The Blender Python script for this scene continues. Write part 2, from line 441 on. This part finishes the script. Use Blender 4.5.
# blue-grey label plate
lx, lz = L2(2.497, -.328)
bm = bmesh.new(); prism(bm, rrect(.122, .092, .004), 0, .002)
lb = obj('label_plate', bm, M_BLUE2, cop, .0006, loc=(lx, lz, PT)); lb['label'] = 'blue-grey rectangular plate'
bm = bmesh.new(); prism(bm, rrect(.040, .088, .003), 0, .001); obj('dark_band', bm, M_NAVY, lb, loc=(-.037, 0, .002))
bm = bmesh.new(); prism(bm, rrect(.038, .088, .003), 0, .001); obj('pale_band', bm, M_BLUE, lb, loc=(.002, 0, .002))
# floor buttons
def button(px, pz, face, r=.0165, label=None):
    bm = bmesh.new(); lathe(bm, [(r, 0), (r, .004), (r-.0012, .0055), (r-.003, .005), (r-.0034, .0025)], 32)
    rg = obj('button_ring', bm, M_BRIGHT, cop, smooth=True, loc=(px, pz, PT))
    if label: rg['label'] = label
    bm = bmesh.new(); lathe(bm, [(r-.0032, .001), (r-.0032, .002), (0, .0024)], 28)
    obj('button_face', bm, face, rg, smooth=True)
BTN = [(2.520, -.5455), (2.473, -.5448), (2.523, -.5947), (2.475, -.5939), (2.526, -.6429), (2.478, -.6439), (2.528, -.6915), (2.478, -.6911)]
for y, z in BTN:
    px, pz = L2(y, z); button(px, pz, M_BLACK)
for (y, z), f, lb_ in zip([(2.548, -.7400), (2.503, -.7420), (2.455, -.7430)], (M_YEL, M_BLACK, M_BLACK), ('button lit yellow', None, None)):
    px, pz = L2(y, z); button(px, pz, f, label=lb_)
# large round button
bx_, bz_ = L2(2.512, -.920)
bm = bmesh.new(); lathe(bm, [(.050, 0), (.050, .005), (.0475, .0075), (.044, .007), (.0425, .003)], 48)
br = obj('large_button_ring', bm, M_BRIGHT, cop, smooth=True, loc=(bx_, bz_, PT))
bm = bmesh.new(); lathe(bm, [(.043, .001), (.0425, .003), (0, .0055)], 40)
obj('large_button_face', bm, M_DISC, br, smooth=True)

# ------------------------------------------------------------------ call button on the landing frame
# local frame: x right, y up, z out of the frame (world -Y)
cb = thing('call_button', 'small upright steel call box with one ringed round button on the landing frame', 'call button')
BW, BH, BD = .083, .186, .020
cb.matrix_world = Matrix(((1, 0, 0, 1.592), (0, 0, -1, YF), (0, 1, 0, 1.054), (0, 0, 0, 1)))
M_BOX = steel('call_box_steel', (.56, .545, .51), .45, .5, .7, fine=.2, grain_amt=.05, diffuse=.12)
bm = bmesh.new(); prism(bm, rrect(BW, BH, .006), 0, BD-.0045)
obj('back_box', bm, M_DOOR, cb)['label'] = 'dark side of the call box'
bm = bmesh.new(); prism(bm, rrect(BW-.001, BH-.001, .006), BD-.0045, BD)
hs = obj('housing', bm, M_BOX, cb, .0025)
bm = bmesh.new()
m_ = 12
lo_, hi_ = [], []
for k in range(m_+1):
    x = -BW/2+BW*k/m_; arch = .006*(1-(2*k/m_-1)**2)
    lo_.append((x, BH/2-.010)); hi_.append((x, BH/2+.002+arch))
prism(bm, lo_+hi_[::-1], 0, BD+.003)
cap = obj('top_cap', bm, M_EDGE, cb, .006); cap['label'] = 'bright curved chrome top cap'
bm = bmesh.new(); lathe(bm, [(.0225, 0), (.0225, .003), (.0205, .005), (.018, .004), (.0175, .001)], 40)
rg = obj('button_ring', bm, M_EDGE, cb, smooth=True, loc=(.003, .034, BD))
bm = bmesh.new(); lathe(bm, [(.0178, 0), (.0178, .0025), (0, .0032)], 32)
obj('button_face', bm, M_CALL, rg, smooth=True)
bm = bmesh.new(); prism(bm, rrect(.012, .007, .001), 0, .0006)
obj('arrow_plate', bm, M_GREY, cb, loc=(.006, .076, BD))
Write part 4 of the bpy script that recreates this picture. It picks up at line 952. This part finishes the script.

> [Exercise instructions]: Up to and including the line with "obj('large_button_face', bm, M_DISC, br, smooth=True)", repeat the data exactly, starting from its first line; nothing else belongs in the response.

> [Response to this exercise]:
The Blender Python script for this scene continues. Write part 2, from line 441 on. This part finishes the script. Use Blender 4.5.
# blue-grey label plate
lx, lz = L2(2.497, -.328)
bm = bmesh.new(); prism(bm, rrect(.122, .092, .004), 0, .002)
lb = obj('label_plate', bm, M_BLUE2, cop, .0006, loc=(lx, lz, PT)); lb['label'] = 'blue-grey rectangular plate'
bm = bmesh.new(); prism(bm, rrect(.040, .088, .003), 0, .001); obj('dark_band', bm, M_NAVY, lb, loc=(-.037, 0, .002))
bm = bmesh.new(); prism(bm, rrect(.038, .088, .003), 0, .001); obj('pale_band', bm, M_BLUE, lb, loc=(.002, 0, .002))
# floor buttons
def button(px, pz, face, r=.0165, label=None):
    bm = bmesh.new(); lathe(bm, [(r, 0), (r, .004), (r-.0012, .0055), (r-.003, .005), (r-.0034, .0025)], 32)
    rg = obj('button_ring', bm, M_BRIGHT, cop, smooth=True, loc=(px, pz, PT))
    if label: rg['label'] = label
    bm = bmesh.new(); lathe(bm, [(r-.0032, .001), (r-.0032, .002), (0, .0024)], 28)
    obj('button_face', bm, face, rg, smooth=True)
BTN = [(2.520, -.5455), (2.473, -.5448), (2.523, -.5947), (2.475, -.5939), (2.526, -.6429), (2.478, -.6439), (2.528, -.6915), (2.478, -.6911)]
for y, z in BTN:
    px, pz = L2(y, z); button(px, pz, M_BLACK)
for (y, z), f, lb_ in zip([(2.548, -.7400), (2.503, -.7420), (2.455, -.7430)], (M_YEL, M_BLACK, M_BLACK), ('button lit yellow', None, None)):
    px, pz = L2(y, z); button(px, pz, f, label=lb_)
# large round button
bx_, bz_ = L2(2.512, -.920)
bm = bmesh.new(); lathe(bm, [(.050, 0), (.050, .005), (.0475, .0075), (.044, .007), (.0425, .003)], 48)
br = obj('large_button_ring', bm, M_BRIGHT, cop, smooth=True, loc=(bx_, bz_, PT))
bm = bmesh.new(); lathe(bm, [(.043, .001), (.0425, .003), (0, .0055)], 40)
obj('large_button_face', bm, M_DISC, br, smooth=True)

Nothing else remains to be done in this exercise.